___ Records shown

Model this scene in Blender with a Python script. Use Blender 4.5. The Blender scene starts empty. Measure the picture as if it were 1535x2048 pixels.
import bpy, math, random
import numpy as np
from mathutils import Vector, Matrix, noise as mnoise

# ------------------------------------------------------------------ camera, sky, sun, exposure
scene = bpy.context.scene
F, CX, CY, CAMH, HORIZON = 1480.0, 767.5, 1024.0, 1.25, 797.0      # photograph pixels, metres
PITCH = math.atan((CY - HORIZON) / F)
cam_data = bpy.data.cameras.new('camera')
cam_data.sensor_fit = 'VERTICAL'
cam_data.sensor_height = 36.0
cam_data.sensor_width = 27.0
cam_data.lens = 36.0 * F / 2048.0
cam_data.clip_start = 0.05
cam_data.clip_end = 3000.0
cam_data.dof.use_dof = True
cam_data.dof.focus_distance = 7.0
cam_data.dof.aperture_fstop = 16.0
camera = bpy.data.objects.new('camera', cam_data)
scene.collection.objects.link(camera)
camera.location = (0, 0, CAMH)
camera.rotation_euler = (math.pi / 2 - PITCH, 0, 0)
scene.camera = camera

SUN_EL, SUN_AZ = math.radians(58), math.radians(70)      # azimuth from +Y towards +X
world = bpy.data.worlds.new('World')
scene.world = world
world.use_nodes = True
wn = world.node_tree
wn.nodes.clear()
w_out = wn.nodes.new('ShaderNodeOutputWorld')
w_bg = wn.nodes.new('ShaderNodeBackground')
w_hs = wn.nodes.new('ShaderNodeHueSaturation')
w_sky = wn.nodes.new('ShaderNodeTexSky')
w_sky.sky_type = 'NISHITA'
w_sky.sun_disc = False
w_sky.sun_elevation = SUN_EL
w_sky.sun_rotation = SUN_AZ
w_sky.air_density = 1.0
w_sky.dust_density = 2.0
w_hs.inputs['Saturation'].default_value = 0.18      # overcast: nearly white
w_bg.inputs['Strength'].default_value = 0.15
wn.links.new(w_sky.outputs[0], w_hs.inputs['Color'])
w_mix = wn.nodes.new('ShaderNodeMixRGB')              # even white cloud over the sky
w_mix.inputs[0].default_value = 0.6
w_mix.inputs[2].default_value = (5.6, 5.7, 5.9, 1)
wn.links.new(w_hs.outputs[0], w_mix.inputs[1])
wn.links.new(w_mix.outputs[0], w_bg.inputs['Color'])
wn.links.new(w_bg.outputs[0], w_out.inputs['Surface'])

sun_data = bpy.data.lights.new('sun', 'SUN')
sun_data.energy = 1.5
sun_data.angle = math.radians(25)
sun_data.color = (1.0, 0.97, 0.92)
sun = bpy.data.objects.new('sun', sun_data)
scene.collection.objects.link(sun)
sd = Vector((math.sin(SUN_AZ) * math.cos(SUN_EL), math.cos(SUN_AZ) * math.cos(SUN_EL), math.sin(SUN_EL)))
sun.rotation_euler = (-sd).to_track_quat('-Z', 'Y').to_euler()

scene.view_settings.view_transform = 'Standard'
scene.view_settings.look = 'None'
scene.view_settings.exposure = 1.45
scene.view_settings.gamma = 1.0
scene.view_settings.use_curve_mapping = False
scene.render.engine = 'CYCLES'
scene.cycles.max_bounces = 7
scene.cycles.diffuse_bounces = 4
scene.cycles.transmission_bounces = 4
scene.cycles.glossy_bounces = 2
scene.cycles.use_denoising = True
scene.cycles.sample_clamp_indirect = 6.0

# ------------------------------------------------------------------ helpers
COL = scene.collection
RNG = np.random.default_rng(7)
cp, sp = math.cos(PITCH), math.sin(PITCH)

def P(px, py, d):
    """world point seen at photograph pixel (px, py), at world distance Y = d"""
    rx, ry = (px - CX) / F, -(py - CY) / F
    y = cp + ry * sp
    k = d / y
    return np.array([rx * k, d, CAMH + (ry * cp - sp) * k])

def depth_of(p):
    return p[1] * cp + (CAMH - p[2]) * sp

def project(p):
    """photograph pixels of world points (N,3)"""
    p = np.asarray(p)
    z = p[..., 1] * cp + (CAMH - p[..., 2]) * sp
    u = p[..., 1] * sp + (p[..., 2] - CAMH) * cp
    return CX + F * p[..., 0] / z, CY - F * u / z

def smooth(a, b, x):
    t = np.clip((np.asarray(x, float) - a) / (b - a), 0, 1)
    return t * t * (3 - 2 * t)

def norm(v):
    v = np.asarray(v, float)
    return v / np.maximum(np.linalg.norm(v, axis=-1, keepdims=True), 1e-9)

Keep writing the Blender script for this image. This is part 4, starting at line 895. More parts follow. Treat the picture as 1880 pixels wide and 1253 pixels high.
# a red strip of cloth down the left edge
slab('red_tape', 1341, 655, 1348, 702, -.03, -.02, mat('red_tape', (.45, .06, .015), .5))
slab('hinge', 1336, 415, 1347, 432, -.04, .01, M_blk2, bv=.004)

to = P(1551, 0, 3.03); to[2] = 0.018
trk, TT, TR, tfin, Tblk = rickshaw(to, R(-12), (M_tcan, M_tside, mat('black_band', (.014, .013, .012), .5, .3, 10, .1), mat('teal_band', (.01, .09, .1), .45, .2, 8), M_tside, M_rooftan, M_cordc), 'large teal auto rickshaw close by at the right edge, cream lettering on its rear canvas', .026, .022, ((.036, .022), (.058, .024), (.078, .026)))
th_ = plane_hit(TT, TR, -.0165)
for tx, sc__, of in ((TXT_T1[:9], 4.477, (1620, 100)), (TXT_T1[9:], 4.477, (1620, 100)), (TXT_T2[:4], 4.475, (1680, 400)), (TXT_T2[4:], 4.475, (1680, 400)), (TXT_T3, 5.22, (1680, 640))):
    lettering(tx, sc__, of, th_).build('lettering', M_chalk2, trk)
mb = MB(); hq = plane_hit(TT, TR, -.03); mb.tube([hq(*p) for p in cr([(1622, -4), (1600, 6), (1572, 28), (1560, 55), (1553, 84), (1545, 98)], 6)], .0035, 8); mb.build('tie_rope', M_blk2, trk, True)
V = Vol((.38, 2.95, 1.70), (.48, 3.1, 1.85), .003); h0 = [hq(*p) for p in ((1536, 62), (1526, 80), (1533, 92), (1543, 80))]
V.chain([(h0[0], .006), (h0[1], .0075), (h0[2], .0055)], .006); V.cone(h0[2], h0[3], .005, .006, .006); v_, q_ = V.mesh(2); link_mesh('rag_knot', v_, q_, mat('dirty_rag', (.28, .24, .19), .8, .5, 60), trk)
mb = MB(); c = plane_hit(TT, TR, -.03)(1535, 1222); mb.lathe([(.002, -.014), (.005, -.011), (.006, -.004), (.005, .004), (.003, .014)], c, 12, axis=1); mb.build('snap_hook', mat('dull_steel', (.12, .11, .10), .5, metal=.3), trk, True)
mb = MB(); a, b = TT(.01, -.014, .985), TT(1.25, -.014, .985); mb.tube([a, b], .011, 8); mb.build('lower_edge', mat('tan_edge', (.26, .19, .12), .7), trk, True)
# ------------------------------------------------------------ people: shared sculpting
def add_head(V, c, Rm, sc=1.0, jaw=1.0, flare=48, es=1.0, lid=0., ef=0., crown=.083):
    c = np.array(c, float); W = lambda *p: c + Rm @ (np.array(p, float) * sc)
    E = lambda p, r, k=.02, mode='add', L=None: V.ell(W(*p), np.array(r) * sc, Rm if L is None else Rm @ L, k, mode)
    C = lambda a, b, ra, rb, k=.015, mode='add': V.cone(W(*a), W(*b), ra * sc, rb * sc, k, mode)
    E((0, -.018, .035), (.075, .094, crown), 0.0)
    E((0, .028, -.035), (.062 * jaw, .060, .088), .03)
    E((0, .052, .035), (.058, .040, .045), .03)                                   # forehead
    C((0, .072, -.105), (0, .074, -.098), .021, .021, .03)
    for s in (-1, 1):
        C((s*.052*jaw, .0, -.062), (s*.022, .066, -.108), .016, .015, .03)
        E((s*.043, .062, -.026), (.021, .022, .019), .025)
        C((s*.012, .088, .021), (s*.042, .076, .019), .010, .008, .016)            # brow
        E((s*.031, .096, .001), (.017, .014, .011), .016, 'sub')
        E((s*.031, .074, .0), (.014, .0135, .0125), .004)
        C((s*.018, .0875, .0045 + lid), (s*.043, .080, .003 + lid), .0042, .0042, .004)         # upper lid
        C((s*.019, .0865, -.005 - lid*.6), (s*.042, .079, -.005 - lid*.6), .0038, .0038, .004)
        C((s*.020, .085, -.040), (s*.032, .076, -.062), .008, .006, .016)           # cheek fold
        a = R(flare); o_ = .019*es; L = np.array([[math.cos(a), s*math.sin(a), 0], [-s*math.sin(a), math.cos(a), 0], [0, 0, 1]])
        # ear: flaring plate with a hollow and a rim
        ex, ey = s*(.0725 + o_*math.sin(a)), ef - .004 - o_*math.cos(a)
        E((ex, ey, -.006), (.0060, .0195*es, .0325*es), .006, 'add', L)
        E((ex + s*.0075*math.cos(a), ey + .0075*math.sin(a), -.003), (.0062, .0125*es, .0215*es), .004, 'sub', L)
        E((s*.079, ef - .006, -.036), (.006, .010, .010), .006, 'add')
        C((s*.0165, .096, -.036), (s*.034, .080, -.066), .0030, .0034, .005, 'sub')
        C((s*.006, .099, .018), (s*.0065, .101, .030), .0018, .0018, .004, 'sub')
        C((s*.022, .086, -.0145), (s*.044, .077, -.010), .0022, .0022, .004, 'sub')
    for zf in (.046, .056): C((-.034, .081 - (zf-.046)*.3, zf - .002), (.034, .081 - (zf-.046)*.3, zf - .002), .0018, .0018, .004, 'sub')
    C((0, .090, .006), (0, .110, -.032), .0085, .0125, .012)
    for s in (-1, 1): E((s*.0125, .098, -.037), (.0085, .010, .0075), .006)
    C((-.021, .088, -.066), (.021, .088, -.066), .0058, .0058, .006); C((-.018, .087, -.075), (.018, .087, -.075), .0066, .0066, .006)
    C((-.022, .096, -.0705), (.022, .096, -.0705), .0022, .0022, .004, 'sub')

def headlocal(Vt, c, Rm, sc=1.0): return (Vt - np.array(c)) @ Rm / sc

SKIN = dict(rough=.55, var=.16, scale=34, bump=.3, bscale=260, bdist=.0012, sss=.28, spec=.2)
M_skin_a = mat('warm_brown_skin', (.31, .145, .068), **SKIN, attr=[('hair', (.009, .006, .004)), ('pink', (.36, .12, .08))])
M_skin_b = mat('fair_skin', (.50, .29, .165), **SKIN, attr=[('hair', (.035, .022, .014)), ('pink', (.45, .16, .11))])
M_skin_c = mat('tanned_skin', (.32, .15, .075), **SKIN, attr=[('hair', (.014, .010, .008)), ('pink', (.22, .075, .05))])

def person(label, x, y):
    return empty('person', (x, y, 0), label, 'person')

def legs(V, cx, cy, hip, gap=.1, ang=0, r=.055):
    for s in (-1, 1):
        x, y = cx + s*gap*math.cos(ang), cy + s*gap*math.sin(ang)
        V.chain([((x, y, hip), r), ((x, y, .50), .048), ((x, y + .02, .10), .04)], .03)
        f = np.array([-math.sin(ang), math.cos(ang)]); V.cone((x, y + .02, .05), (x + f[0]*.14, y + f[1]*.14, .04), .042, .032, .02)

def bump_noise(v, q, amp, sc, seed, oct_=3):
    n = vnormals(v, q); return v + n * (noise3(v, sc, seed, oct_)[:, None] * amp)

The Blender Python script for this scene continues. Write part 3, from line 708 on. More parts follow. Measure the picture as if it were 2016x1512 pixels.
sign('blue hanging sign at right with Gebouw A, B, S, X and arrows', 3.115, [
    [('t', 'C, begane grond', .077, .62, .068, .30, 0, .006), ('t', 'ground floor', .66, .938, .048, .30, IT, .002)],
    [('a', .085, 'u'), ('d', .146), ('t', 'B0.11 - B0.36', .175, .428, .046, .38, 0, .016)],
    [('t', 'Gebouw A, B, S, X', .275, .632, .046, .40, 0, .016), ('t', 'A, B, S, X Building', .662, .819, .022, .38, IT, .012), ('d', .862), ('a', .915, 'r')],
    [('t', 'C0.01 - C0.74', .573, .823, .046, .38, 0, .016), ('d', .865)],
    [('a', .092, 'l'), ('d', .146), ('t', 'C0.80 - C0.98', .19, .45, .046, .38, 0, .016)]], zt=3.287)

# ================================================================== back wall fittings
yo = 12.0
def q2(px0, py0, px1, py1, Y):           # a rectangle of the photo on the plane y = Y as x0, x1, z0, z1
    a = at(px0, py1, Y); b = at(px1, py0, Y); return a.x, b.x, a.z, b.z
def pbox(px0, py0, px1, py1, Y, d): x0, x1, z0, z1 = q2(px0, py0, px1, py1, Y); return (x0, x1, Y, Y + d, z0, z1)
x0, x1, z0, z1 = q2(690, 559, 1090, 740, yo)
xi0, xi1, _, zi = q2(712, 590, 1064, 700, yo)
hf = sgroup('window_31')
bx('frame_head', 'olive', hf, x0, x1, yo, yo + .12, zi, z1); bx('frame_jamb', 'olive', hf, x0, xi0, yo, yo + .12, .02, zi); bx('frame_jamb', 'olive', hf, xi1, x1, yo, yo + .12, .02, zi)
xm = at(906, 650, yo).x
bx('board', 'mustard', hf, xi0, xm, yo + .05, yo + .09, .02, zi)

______

**Set problem:** Restate the listing exactly, starting at its first line and ending at the line where "scene.camera = camera" occurs; include both and no other lines.

**Answer to the exercise:**
Model this scene in Blender with a Python script. Use Blender 4.5. The Blender scene starts empty. Measure the picture as if it were 1535x2048 pixels.
import bpy, math, random
import numpy as np
from mathutils import Vector, Matrix, noise as mnoise

# ------------------------------------------------------------------ camera, sky, sun, exposure
scene = bpy.context.scene
F, CX, CY, CAMH, HORIZON = 1480.0, 767.5, 1024.0, 1.25, 797.0      # photograph pixels, metres
PITCH = math.atan((CY - HORIZON) / F)
cam_data = bpy.data.cameras.new('camera')
cam_data.sensor_fit = 'VERTICAL'
cam_data.sensor_height = 36.0
cam_data.sensor_width = 27.0
cam_data.lens = 36.0 * F / 2048.0
cam_data.clip_start = 0.05
cam_data.clip_end = 3000.0
cam_data.dof.use_dof = True
cam_data.dof.focus_distance = 7.0
cam_data.dof.aperture_fstop = 16.0
camera = bpy.data.objects.new('camera', cam_data)
scene.collection.objects.link(camera)
camera.location = (0, 0, CAMH)
camera.rotation_euler = (math.pi / 2 - PITCH, 0, 0)
scene.camera = camera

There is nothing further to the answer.